## THE REQUEST
Print the data that follows exactly.
────────────────────
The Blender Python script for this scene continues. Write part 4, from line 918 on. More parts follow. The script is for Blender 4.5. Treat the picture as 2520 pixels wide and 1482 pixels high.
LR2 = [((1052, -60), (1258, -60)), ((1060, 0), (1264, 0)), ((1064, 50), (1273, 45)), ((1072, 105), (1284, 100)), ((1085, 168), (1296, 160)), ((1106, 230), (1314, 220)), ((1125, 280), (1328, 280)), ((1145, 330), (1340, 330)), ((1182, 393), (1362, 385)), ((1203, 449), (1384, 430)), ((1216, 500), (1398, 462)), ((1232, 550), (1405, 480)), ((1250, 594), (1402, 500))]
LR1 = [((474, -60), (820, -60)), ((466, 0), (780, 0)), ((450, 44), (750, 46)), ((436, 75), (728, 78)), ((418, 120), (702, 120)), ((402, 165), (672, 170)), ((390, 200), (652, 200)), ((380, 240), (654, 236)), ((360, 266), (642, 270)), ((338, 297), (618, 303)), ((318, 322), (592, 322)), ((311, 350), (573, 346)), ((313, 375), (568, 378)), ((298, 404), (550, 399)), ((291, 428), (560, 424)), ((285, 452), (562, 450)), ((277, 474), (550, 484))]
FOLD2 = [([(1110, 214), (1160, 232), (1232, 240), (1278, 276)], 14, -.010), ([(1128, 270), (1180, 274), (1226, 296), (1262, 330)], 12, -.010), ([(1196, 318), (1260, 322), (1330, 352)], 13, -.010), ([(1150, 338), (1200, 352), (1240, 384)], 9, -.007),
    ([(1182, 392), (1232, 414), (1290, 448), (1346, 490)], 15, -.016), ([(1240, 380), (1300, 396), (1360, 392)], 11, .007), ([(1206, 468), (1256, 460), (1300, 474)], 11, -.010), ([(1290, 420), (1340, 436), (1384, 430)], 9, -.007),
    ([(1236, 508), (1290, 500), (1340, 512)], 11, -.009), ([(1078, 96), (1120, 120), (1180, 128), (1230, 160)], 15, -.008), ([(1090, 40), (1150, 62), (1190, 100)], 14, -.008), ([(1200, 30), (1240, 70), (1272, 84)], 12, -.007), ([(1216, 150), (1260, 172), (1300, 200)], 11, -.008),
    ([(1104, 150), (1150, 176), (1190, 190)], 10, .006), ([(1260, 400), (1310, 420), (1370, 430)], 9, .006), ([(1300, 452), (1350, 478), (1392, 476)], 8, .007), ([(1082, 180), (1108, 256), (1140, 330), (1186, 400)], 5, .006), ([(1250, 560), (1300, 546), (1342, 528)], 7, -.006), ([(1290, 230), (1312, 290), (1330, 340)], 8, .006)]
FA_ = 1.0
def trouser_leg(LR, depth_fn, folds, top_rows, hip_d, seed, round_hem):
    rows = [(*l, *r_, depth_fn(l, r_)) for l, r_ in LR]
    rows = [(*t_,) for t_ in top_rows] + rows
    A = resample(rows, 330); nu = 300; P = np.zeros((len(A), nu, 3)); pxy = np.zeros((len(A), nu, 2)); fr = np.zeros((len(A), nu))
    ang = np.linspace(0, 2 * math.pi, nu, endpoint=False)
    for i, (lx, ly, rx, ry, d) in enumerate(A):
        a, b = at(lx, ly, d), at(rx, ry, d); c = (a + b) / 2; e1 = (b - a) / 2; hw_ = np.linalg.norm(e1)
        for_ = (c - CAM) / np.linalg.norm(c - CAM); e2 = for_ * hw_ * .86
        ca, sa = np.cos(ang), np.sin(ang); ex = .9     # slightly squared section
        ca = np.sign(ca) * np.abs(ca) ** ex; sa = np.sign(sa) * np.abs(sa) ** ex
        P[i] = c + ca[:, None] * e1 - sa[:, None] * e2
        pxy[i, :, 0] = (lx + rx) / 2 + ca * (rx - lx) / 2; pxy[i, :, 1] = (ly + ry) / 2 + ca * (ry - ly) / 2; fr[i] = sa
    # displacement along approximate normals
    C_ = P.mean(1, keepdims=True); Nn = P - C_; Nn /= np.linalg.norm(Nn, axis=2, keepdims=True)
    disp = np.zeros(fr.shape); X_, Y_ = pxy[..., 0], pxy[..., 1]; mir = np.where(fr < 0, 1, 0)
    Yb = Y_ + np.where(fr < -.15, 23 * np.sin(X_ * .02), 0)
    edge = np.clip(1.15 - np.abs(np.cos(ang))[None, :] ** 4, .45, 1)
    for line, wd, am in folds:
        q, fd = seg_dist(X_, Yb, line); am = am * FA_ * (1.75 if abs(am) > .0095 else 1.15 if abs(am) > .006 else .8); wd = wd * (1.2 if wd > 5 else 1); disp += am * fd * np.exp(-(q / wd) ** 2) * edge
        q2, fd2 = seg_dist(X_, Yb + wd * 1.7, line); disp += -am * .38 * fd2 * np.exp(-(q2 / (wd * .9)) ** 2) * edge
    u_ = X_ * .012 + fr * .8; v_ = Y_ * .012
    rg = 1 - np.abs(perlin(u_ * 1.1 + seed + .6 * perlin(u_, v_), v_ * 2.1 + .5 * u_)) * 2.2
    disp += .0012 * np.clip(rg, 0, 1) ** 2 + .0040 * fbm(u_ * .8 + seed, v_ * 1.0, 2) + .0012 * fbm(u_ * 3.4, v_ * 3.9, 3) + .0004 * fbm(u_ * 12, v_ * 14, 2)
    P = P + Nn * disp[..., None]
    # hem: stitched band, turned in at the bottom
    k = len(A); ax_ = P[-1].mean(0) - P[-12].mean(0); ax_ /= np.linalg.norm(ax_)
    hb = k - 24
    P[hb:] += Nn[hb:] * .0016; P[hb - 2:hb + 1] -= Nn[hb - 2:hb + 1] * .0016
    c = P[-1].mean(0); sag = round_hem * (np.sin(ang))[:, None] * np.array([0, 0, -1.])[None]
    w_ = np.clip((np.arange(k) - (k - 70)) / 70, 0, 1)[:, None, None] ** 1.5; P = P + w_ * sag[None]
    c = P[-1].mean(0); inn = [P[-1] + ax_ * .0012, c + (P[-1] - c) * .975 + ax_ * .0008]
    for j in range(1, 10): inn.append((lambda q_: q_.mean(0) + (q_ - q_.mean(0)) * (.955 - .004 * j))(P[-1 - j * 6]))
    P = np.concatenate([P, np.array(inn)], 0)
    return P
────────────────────
## RESULT
The Blender Python script for this scene continues. Write part 4, from line 918 on. More parts follow. The script is for Blender 4.5. Treat the picture as 2520 pixels wide and 1482 pixels high.
LR2 = [((1052, -60), (1258, -60)), ((1060, 0), (1264, 0)), ((1064, 50), (1273, 45)), ((1072, 105), (1284, 100)), ((1085, 168), (1296, 160)), ((1106, 230), (1314, 220)), ((1125, 280), (1328, 280)), ((1145, 330), (1340, 330)), ((1182, 393), (1362, 385)), ((1203, 449), (1384, 430)), ((1216, 500), (1398, 462)), ((1232, 550), (1405, 480)), ((1250, 594), (1402, 500))]
LR1 = [((474, -60), (820, -60)), ((466, 0), (780, 0)), ((450, 44), (750, 46)), ((436, 75), (728, 78)), ((418, 120), (702, 120)), ((402, 165), (672, 170)), ((390, 200), (652, 200)), ((380, 240), (654, 236)), ((360, 266), (642, 270)), ((338, 297), (618, 303)), ((318, 322), (592, 322)), ((311, 350), (573, 346)), ((313, 375), (568, 378)), ((298, 404), (550, 399)), ((291, 428), (560, 424)), ((285, 452), (562, 450)), ((277, 474), (550, 484))]
FOLD2 = [([(1110, 214), (1160, 232), (1232, 240), (1278, 276)], 14, -.010), ([(1128, 270), (1180, 274), (1226, 296), (1262, 330)], 12, -.010), ([(1196, 318), (1260, 322), (1330, 352)], 13, -.010), ([(1150, 338), (1200, 352), (1240, 384)], 9, -.007),
    ([(1182, 392), (1232, 414), (1290, 448), (1346, 490)], 15, -.016), ([(1240, 380), (1300, 396), (1360, 392)], 11, .007), ([(1206, 468), (1256, 460), (1300, 474)], 11, -.010), ([(1290, 420), (1340, 436), (1384, 430)], 9, -.007),
    ([(1236, 508), (1290, 500), (1340, 512)], 11, -.009), ([(1078, 96), (1120, 120), (1180, 128), (1230, 160)], 15, -.008), ([(1090, 40), (1150, 62), (1190, 100)], 14, -.008), ([(1200, 30), (1240, 70), (1272, 84)], 12, -.007), ([(1216, 150), (1260, 172), (1300, 200)], 11, -.008),
    ([(1104, 150), (1150, 176), (1190, 190)], 10, .006), ([(1260, 400), (1310, 420), (1370, 430)], 9, .006), ([(1300, 452), (1350, 478), (1392, 476)], 8, .007), ([(1082, 180), (1108, 256), (1140, 330), (1186, 400)], 5, .006), ([(1250, 560), (1300, 546), (1342, 528)], 7, -.006), ([(1290, 230), (1312, 290), (1330, 340)], 8, .006)]
FA_ = 1.0
def trouser_leg(LR, depth_fn, folds, top_rows, hip_d, seed, round_hem):
    rows = [(*l, *r_, depth_fn(l, r_)) for l, r_ in LR]
    rows = [(*t_,) for t_ in top_rows] + rows
    A = resample(rows, 330); nu = 300; P = np.zeros((len(A), nu, 3)); pxy = np.zeros((len(A), nu, 2)); fr = np.zeros((len(A), nu))
    ang = np.linspace(0, 2 * math.pi, nu, endpoint=False)
    for i, (lx, ly, rx, ry, d) in enumerate(A):
        a, b = at(lx, ly, d), at(rx, ry, d); c = (a + b) / 2; e1 = (b - a) / 2; hw_ = np.linalg.norm(e1)
        for_ = (c - CAM) / np.linalg.norm(c - CAM); e2 = for_ * hw_ * .86
        ca, sa = np.cos(ang), np.sin(ang); ex = .9     # slightly squared section
        ca = np.sign(ca) * np.abs(ca) ** ex; sa = np.sign(sa) * np.abs(sa) ** ex
        P[i] = c + ca[:, None] * e1 - sa[:, None] * e2
        pxy[i, :, 0] = (lx + rx) / 2 + ca * (rx - lx) / 2; pxy[i, :, 1] = (ly + ry) / 2 + ca * (ry - ly) / 2; fr[i] = sa
    # displacement along approximate normals
    C_ = P.mean(1, keepdims=True); Nn = P - C_; Nn /= np.linalg.norm(Nn, axis=2, keepdims=True)
    disp = np.zeros(fr.shape); X_, Y_ = pxy[..., 0], pxy[..., 1]; mir = np.where(fr < 0, 1, 0)
    Yb = Y_ + np.where(fr < -.15, 23 * np.sin(X_ * .02), 0)
    edge = np.clip(1.15 - np.abs(np.cos(ang))[None, :] ** 4, .45, 1)
    for line, wd, am in folds:
        q, fd = seg_dist(X_, Yb, line); am = am * FA_ * (1.75 if abs(am) > .0095 else 1.15 if abs(am) > .006 else .8); wd = wd * (1.2 if wd > 5 else 1); disp += am * fd * np.exp(-(q / wd) ** 2) * edge
        q2, fd2 = seg_dist(X_, Yb + wd * 1.7, line); disp += -am * .38 * fd2 * np.exp(-(q2 / (wd * .9)) ** 2) * edge
    u_ = X_ * .012 + fr * .8; v_ = Y_ * .012
    rg = 1 - np.abs(perlin(u_ * 1.1 + seed + .6 * perlin(u_, v_), v_ * 2.1 + .5 * u_)) * 2.2
    disp += .0012 * np.clip(rg, 0, 1) ** 2 + .0040 * fbm(u_ * .8 + seed, v_ * 1.0, 2) + .0012 * fbm(u_ * 3.4, v_ * 3.9, 3) + .0004 * fbm(u_ * 12, v_ * 14, 2)
    P = P + Nn * disp[..., None]
    # hem: stitched band, turned in at the bottom
    k = len(A); ax_ = P[-1].mean(0) - P[-12].mean(0); ax_ /= np.linalg.norm(ax_)
    hb = k - 24
    P[hb:] += Nn[hb:] * .0016; P[hb - 2:hb + 1] -= Nn[hb - 2:hb + 1] * .0016
    c = P[-1].mean(0); sag = round_hem * (np.sin(ang))[:, None] * np.array([0, 0, -1.])[None]
    w_ = np.clip((np.arange(k) - (k - 70)) / 70, 0, 1)[:, None, None] ** 1.5; P = P + w_ * sag[None]
    c = P[-1].mean(0); inn = [P[-1] + ax_ * .0012, c + (P[-1] - c) * .975 + ax_ * .0008]
    for j in range(1, 10): inn.append((lambda q_: q_.mean(0) + (q_ - q_.mean(0)) * (.955 - .004 * j))(P[-1 - j * 6]))
    P = np.concatenate([P, np.array(inn)], 0)
    return P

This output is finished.